◆ RAW DATA:
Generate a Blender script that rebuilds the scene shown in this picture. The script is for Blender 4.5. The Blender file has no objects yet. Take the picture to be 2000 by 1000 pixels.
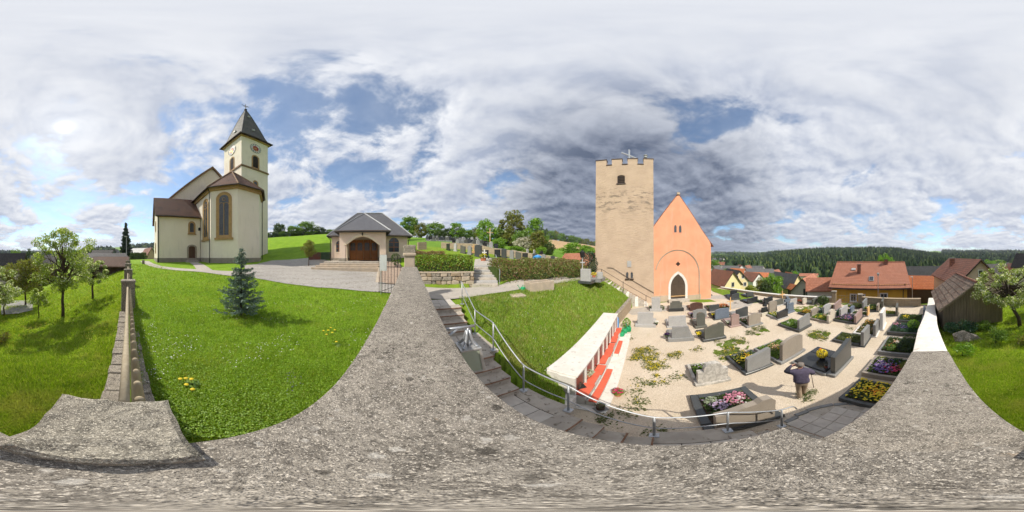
import bpy, bmesh, math, random
import numpy as np
from mathutils import Vector, Matrix, noise as mnoise
random.seed(7); rng = np.random.default_rng(7)
R = math.radians; PI = math.pi
SC = bpy.context.scene
COL = SC.collection

# ------------------------------------------------------------------ camera, sky, sun, exposure
EYE = 5.0                                   # camera height above the gravel of the lower cemetery
cd = bpy.data.cameras.new('camera'); cam = bpy.data.objects.new('camera', cd); COL.objects.link(cam)
cam.location = (0, 0, EYE); cam.rotation_euler = (R(90), 0, 0)
cd.type = 'PANO'; cd.clip_start = 0.02; cd.clip_end = 20000
for holder in (cd, getattr(cd, 'cycles', None)):
    try: holder.panorama_type = 'EQUIRECTANGULAR'
    except Exception: pass
SC.camera = cam
SC.render.engine = 'CYCLES'
SC.cycles.use_denoising = True
SC.cycles.max_bounces = 4; SC.cycles.diffuse_bounces = 2; SC.cycles.glossy_bounces = 2; SC.cycles.volume_bounces = 0; SC.cycles.use_adaptive_sampling = True; SC.cycles.adaptive_threshold = .03; SC.cycles.transparent_max_bounces = 12
SC.cycles.sample_clamp_indirect = 6
SC.view_settings.view_transform = 'Standard'; SC.view_settings.look = 'None'
SC.view_settings.gamma = 1; SC.view_settings.use_curve_mapping = False
SC.view_settings.exposure = 0.25
SUN_AZ, SUN_EL = R(-157.5), R(45)
SUND = Vector((math.sin(SUN_AZ)*math.cos(SUN_EL), math.cos(SUN_AZ)*math.cos(SUN_EL), math.sin(SUN_EL)))
sl = bpy.data.lights.new('sun', 'SUN'); sun = bpy.data.objects.new('sun', sl); COL.objects.link(sun)
sl.energy = 4.5; sl.angle = R(0.8); sl.color = (1.0, 0.93, 0.82)
sun.rotation_euler = SUND.to_track_quat('Z', 'Y').to_euler()

# ------------------------------------------------------------------ node helpers
class NT:
    def __init__(s, nt): s.nt = nt; s.n = nt.nodes; s.l = nt.links
    def __call__(s, typ, ins=None, **props):
        nd = s.n.new(typ)
        for k, v in props.items(): setattr(nd, k, v)
        for k, v in (ins or {}).items():
            sock = nd.inputs[k]
            if isinstance(v, bpy.types.NodeSocket): s.l.new(v, sock)
            else:
                if isinstance(v, (tuple, list)) and len(v) == 3 and sock.type == 'RGBA': v = (*v, 1)
                sock.default_value = v
        return nd
    def math(s, op, a, b=None, c=None, clamp=False):
        nd = s('ShaderNodeMath', operation=op, use_clamp=clamp)
        for i, v in enumerate((a, b, c)):
            if v is None: continue
            if isinstance(v, bpy.types.NodeSocket): s.l.new(v, nd.inputs[i])
            else: nd.inputs[i].default_value = v
        return nd.outputs[0]
    def vmath(s, op, a, b=None):
        nd = s('ShaderNodeVectorMath', operation=op)
        for i, v in enumerate((a, b)):
            if v is None: continue
            if isinstance(v, bpy.types.NodeSocket): s.l.new(v, nd.inputs[i])
            else: nd.inputs[i].default_value = v
        return nd
    def mix(s, f, a, b, typ='MIX'):
        nd = s('ShaderNodeMix', data_type='RGBA', blend_type=typ)
        for i, v in ((0, f), (6, a), (7, b)):
            if isinstance(v, bpy.types.NodeSocket): s.l.new(v, nd.inputs[i])
            else: nd.inputs[i].default_value = (*v, 1) if isinstance(v, (tuple, list)) and len(v) == 3 else v
        return nd.outputs[2]
    def noise(s, vec, scale, detail=4, rough=.55, dist=0):
        return s('ShaderNodeTexNoise', {'Vector': vec, 'Scale': scale, 'Detail': detail, 'Roughness': rough, 'Distortion': dist}).outputs[0]
    def ramp(s, f, stops, interp='LINEAR'):
        nd = s('ShaderNodeValToRGB', {'Fac': f}); cr = nd.color_ramp; cr.interpolation = interp
        while len(cr.elements) < len(stops): cr.elements.new(0.5)
        for e, (p, c) in zip(cr.elements, stops):
            e.position = p; e.color = (*c, 1) if isinstance(c, (tuple, list)) else (c, c, c, 1)
        return nd.outputs[0]
    def mapr(s, v, a, b, c=0, d=1, kind='SMOOTHSTEP'):
        return s('ShaderNodeMapRange', {'Value': v, 'From Min': a, 'From Max': b, 'To Min': c, 'To Max': d}, interpolation_type=kind).outputs[0]

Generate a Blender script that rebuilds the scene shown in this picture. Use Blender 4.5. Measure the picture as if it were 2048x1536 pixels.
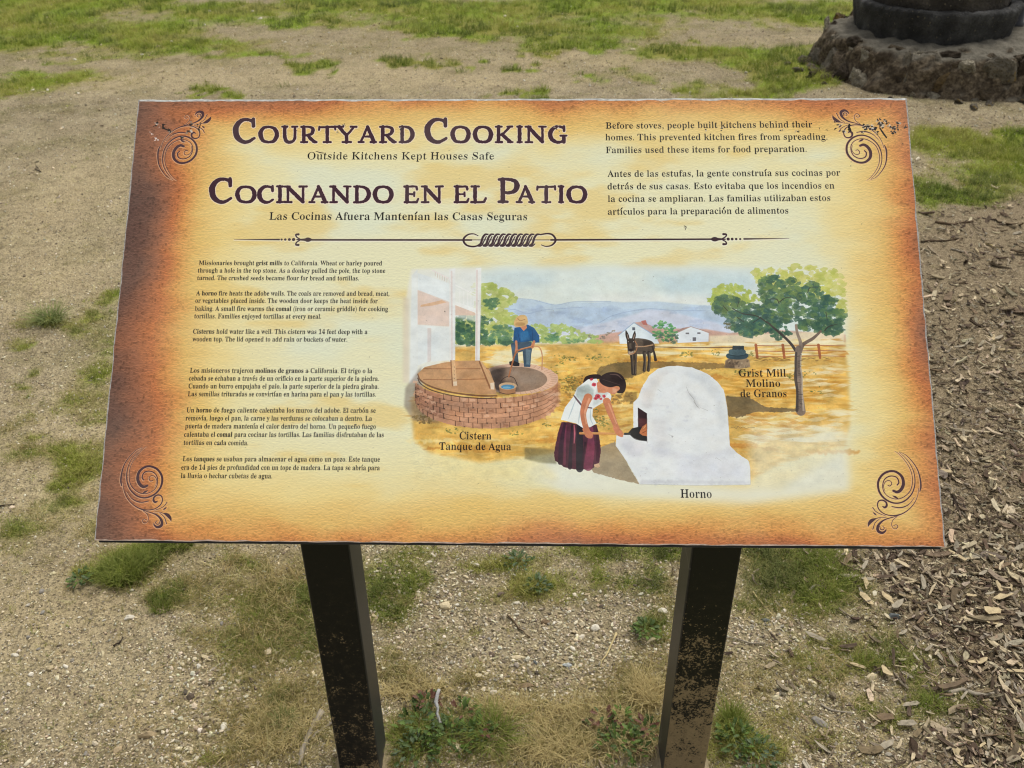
import bpy, bmesh, math, random
import numpy as np
from mathutils import Vector, Matrix, Euler

for _o in list(bpy.data.objects):
    bpy.data.objects.remove(_o)
SC = bpy.context.scene
COL = SC.collection

# ------------------------------------------------------------------ camera, sky, sun, exposure
CAM_H = 1.547
PITCH, ROLL = 0.57581, -0.00954
FPX = 1871.2                       # focal length in pixels of the 2048 px wide photograph
_c, _s = math.cos(PITCH), math.sin(PITCH)
_r0, _u0, CAM_F = np.array([1., 0, 0]), np.array([0, _s, _c]), np.array([0, _c, -_s])
CAM_R = _r0 * math.cos(ROLL) + _u0 * math.sin(ROLL)
CAM_U = -_r0 * math.sin(ROLL) + _u0 * math.cos(ROLL)
cam_data = bpy.data.cameras.new('camera')
cam = bpy.data.objects.new('camera', cam_data)
COL.objects.link(cam)
cam_data.sensor_width = 36.0
cam_data.lens = 36.0 * FPX / 2048.0
cam_data.clip_start = 0.05
cam_data.clip_end = 300.0
cam.matrix_world = Matrix(((CAM_R[0], CAM_U[0], -CAM_F[0], 0), (CAM_R[1], CAM_U[1], -CAM_F[1], 0),
                           (CAM_R[2], CAM_U[2], -CAM_F[2], CAM_H), (0, 0, 0, 1)))
cam_data.dof.use_dof = True
cam_data.dof.focus_distance = 1.24
cam_data.dof.aperture_fstop = 13.0
SC.camera = cam

SUN_EL, SUN_AZ = math.radians(64), math.radians(38)     # azimuth clockwise from +y
world = bpy.data.worlds.new("World")
SC.world = world
world.use_nodes = True
_nt = world.node_tree
_bg = _nt.nodes['Background']
_sky = _nt.nodes.new('ShaderNodeTexSky')
_sky.sky_type = 'NISHITA'
_sky.sun_disc = False
_sky.sun_elevation = SUN_EL
_sky.sun_rotation = SUN_AZ
_sky.dust_density = 4.0
_hs = _nt.nodes.new('ShaderNodeHueSaturation')           # a veil of high cloud: the blue is nearly gone
_hs.inputs['Saturation'].default_value = 0.22
_nt.links.new(_sky.outputs[0], _hs.inputs['Color'])
_nt.links.new(_hs.outputs[0], _bg.inputs[0])
_bg.inputs[1].default_value = 0.15
sun_data = bpy.data.lights.new('sun', 'SUN')
sun_data.energy = 1.5
sun_data.angle = math.radians(22)
sun_data.color = (1.0, 0.96, 0.9)
sun = bpy.data.objects.new('sun', sun_data)
COL.objects.link(sun)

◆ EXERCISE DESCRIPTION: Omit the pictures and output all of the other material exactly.

◆ EXERCISE RESPONSE:
Generate a Blender script that rebuilds the scene shown in this picture. The script is for Blender 4.5. The Blender file has no objects yet. Take the picture to be 2000 by 1000 pixels.
import bpy, bmesh, math, random
import numpy as np
from mathutils import Vector, Matrix, noise as mnoise
random.seed(7); rng = np.random.default_rng(7)
R = math.radians; PI = math.pi
SC = bpy.context.scene
COL = SC.collection

# ------------------------------------------------------------------ camera, sky, sun, exposure
EYE = 5.0                                   # camera height above the gravel of the lower cemetery
cd = bpy.data.cameras.new('camera'); cam = bpy.data.objects.new('camera', cd); COL.objects.link(cam)
cam.location = (0, 0, EYE); cam.rotation_euler = (R(90), 0, 0)
cd.type = 'PANO'; cd.clip_start = 0.02; cd.clip_end = 20000
for holder in (cd, getattr(cd, 'cycles', None)):
    try: holder.panorama_type = 'EQUIRECTANGULAR'
    except Exception: pass
SC.camera = cam
SC.render.engine = 'CYCLES'
SC.cycles.use_denoising = True
SC.cycles.max_bounces = 4; SC.cycles.diffuse_bounces = 2; SC.cycles.glossy_bounces = 2; SC.cycles.volume_bounces = 0; SC.cycles.use_adaptive_sampling = True; SC.cycles.adaptive_threshold = .03; SC.cycles.transparent_max_bounces = 12
SC.cycles.sample_clamp_indirect = 6
SC.view_settings.view_transform = 'Standard'; SC.view_settings.look = 'None'
SC.view_settings.gamma = 1; SC.view_settings.use_curve_mapping = False
SC.view_settings.exposure = 0.25
SUN_AZ, SUN_EL = R(-157.5), R(45)
SUND = Vector((math.sin(SUN_AZ)*math.cos(SUN_EL), math.cos(SUN_AZ)*math.cos(SUN_EL), math.sin(SUN_EL)))
sl = bpy.data.lights.new('sun', 'SUN'); sun = bpy.data.objects.new('sun', sl); COL.objects.link(sun)
sl.energy = 4.5; sl.angle = R(0.8); sl.color = (1.0, 0.93, 0.82)
sun.rotation_euler = SUND.to_track_quat('Z', 'Y').to_euler()

# ------------------------------------------------------------------ node helpers
class NT:
    def __init__(s, nt): s.nt = nt; s.n = nt.nodes; s.l = nt.links
    def __call__(s, typ, ins=None, **props):
        nd = s.n.new(typ)
        for k, v in props.items(): setattr(nd, k, v)
        for k, v in (ins or {}).items():
            sock = nd.inputs[k]
            if isinstance(v, bpy.types.NodeSocket): s.l.new(v, sock)
            else:
                if isinstance(v, (tuple, list)) and len(v) == 3 and sock.type == 'RGBA': v = (*v, 1)
                sock.default_value = v
        return nd
    def math(s, op, a, b=None, c=None, clamp=False):
        nd = s('ShaderNodeMath', operation=op, use_clamp=clamp)
        for i, v in enumerate((a, b, c)):
            if v is None: continue
            if isinstance(v, bpy.types.NodeSocket): s.l.new(v, nd.inputs[i])
            else: nd.inputs[i].default_value = v
        return nd.outputs[0]
    def vmath(s, op, a, b=None):
        nd = s('ShaderNodeVectorMath', operation=op)
        for i, v in enumerate((a, b)):
            if v is None: continue
            if isinstance(v, bpy.types.NodeSocket): s.l.new(v, nd.inputs[i])
            else: nd.inputs[i].default_value = v
        return nd
    def mix(s, f, a, b, typ='MIX'):
        nd = s('ShaderNodeMix', data_type='RGBA', blend_type=typ)
        for i, v in ((0, f), (6, a), (7, b)):
            if isinstance(v, bpy.types.NodeSocket): s.l.new(v, nd.inputs[i])
            else: nd.inputs[i].default_value = (*v, 1) if isinstance(v, (tuple, list)) and len(v) == 3 else v
        return nd.outputs[2]
    def noise(s, vec, scale, detail=4, rough=.55, dist=0):
        return s('ShaderNodeTexNoise', {'Vector': vec, 'Scale': scale, 'Detail': detail, 'Roughness': rough, 'Distortion': dist}).outputs[0]
    def ramp(s, f, stops, interp='LINEAR'):
        nd = s('ShaderNodeValToRGB', {'Fac': f}); cr = nd.color_ramp; cr.interpolation = interp
        while len(cr.elements) < len(stops): cr.elements.new(0.5)
        for e, (p, c) in zip(cr.elements, stops):
            e.position = p; e.color = (*c, 1) if isinstance(c, (tuple, list)) else (c, c, c, 1)
        return nd.outputs[0]
    def mapr(s, v, a, b, c=0, d=1, kind='SMOOTHSTEP'):
        return s('ShaderNodeMapRange', {'Value': v, 'From Min': a, 'From Max': b, 'To Min': c, 'To Max': d}, interpolation_type=kind).outputs[0]

Generate a Blender script that rebuilds the scene shown in this picture. Use Blender 4.5. Measure the picture as if it were 2048x1536 pixels.
import bpy, bmesh, math, random
import numpy as np
from mathutils import Vector, Matrix, Euler

for _o in list(bpy.data.objects):
    bpy.data.objects.remove(_o)
SC = bpy.context.scene
COL = SC.collection

# ------------------------------------------------------------------ camera, sky, sun, exposure
CAM_H = 1.547
PITCH, ROLL = 0.57581, -0.00954
FPX = 1871.2                       # focal length in pixels of the 2048 px wide photograph
_c, _s = math.cos(PITCH), math.sin(PITCH)
_r0, _u0, CAM_F = np.array([1., 0, 0]), np.array([0, _s, _c]), np.array([0, _c, -_s])
CAM_R = _r0 * math.cos(ROLL) + _u0 * math.sin(ROLL)
CAM_U = -_r0 * math.sin(ROLL) + _u0 * math.cos(ROLL)
cam_data = bpy.data.cameras.new('camera')
cam = bpy.data.objects.new('camera', cam_data)
COL.objects.link(cam)
cam_data.sensor_width = 36.0
cam_data.lens = 36.0 * FPX / 2048.0
cam_data.clip_start = 0.05
cam_data.clip_end = 300.0
cam.matrix_world = Matrix(((CAM_R[0], CAM_U[0], -CAM_F[0], 0), (CAM_R[1], CAM_U[1], -CAM_F[1], 0),
                           (CAM_R[2], CAM_U[2], -CAM_F[2], CAM_H), (0, 0, 0, 1)))
cam_data.dof.use_dof = True
cam_data.dof.focus_distance = 1.24
cam_data.dof.aperture_fstop = 13.0
SC.camera = cam

SUN_EL, SUN_AZ = math.radians(64), math.radians(38)     # azimuth clockwise from +y
world = bpy.data.worlds.new("World")
SC.world = world
world.use_nodes = True
_nt = world.node_tree
_bg = _nt.nodes['Background']
_sky = _nt.nodes.new('ShaderNodeTexSky')
_sky.sky_type = 'NISHITA'
_sky.sun_disc = False
_sky.sun_elevation = SUN_EL
_sky.sun_rotation = SUN_AZ
_sky.dust_density = 4.0
_hs = _nt.nodes.new('ShaderNodeHueSaturation')           # a veil of high cloud: the blue is nearly gone
_hs.inputs['Saturation'].default_value = 0.22
_nt.links.new(_sky.outputs[0], _hs.inputs['Color'])
_nt.links.new(_hs.outputs[0], _bg.inputs[0])
_bg.inputs[1].default_value = 0.15
sun_data = bpy.data.lights.new('sun', 'SUN')
sun_data.energy = 1.5
sun_data.angle = math.radians(22)
sun_data.color = (1.0, 0.96, 0.9)
sun = bpy.data.objects.new('sun', sun_data)
COL.objects.link(sun)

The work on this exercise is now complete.